Paper No. 7
Presentation Time: 3:15 PM

FIRST ENGLISH TRANSLATION OF MIKHAIL LOMONOSOV'S 1763 TREATISE "ON THE STRATA OF THE EARTH"


ROWLAND, Stephen, Department of Geoscience, University of Nevada Las Vegas, Box 454010, Las Vegas, NV 89154 and KOROLEV, Slava, Department of Geoscience, University of Nevada Las Vegas, 4505 Maryland Parkway, Las Vegas, NV 89154-4010, steve.rowland@unlv.edu

The first English translation of Mikhail Lomonosov’s 1763 treatise On the Strata of the Earth has been published as GSA Special Paper 485. Although Mikhail Vasil’evich Lomonosov (1711-1765) is not well known outside of Russia, among Russians he is highly revered as the first great, native-born Russian scholar. He was a poet, historian, artist, and scientist. Russian historians of science always identify On the Strata of the Earthas Lomonosov’s most significant geological writing, but the lack of an English translation has prevented Anglophone historians and geologists from reading it for themselves.

On the Strata of the Earth was originally published as a 100-page appendix to a book on mining and metallurgy. It predates by 25 years James Hutton’s celebrated Theory of the Earth, published in 1788. In his own unique way, Lomonosov addresses some of the same questions as Hutton and some other eighteenth-century scholars, such as the age of the Earth, the rates of geological processes, and mechanisms of mountain building.

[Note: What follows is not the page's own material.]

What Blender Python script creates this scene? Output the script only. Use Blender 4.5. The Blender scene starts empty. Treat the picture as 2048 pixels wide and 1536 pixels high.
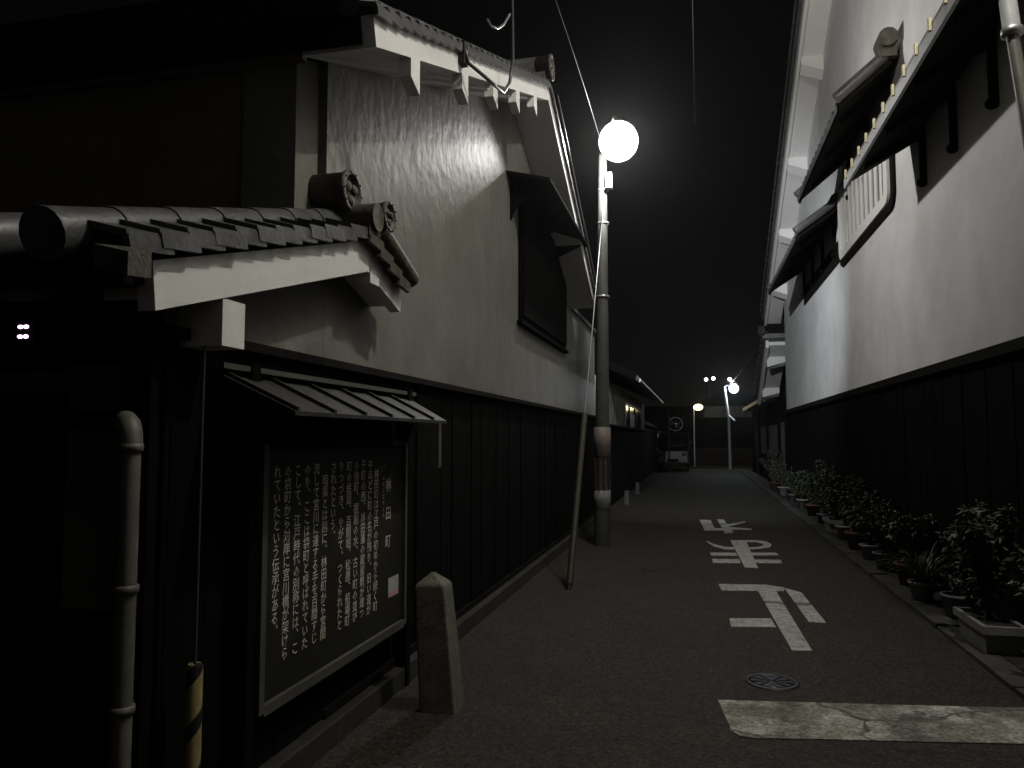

On the Strata of the Earth is organized into five chapters: (1) Concerning the Earth’s surface, (2) Concerning the strata of the Earth that have been exposed by man, (3) Concerning the Earth’s interior and the strata exposed by Nature herself, (4) Concerning speculations about the strata and the interior of the Earth, and (5) Concerning the usefulness of speculations and research about the Earth’s strata, especially in our Fatherland.